Three years after Borie's return to Philadelphia in 1902, his family's bank failed. The year following his marriage in 1907, was spent in Paris, where Borie studied the Impressionists. From 1908 to 1915, Borie lived in his native city, making summer trips to Italy, 1910; Scotland, 1911; Wyoming, 1912, where his stay extended to November.
Borie relocated to New York in 1915, where he remained for four years, summering in Ogunquit, Maine. His submission to the Academy annual of 1917 received the Maynard prize, and probably was the principle encouragement to his election that year.
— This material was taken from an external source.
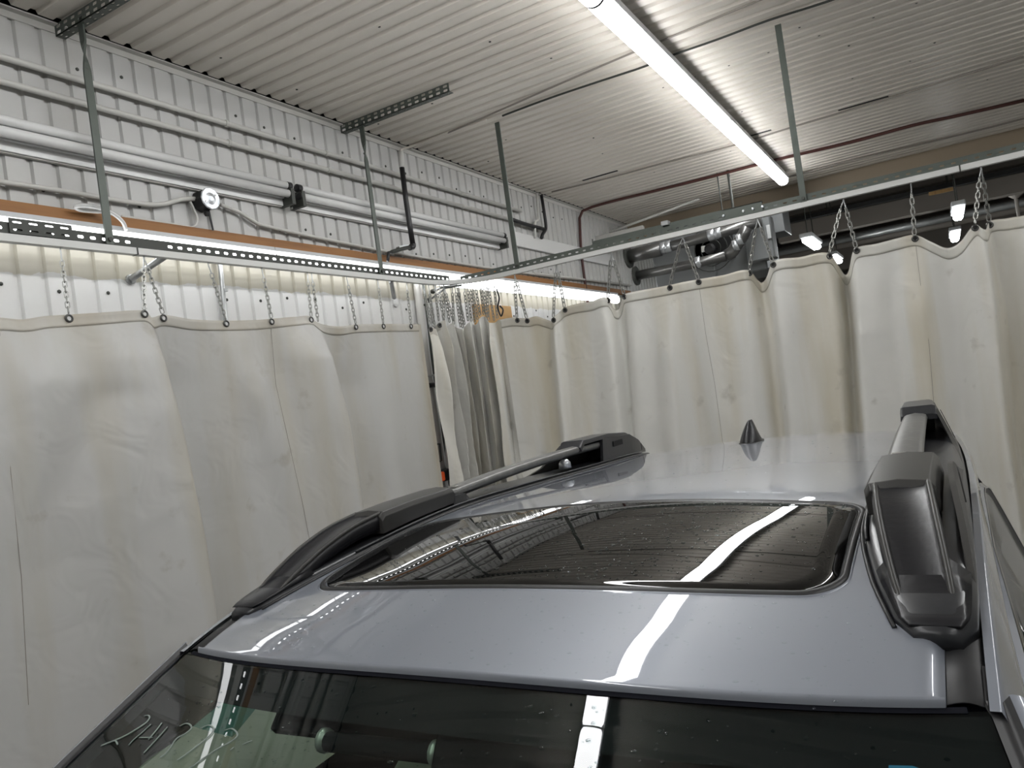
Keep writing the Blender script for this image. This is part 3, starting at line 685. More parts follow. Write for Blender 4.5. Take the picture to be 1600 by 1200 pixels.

During World War I he applied his talents to designing camoflage for ships. Following the war he returned to Philadelphia which remained his home for the remainder of his life, excepting the years 1921-24, when he again lived in Paris. An avid traveler, Borie's summer trips including Portugal and Spain in 1926, Germany and Paris in 1929, Italy, Paris and Ireland in 1931, and Mexico in 1933.
A well-known figure in the art world, Borie's circle included as diverse figures as Mary Cassatt, Frederick Frieseke, Thomas Eakins, George Luks, Rockwell Kent and Charles Demuth.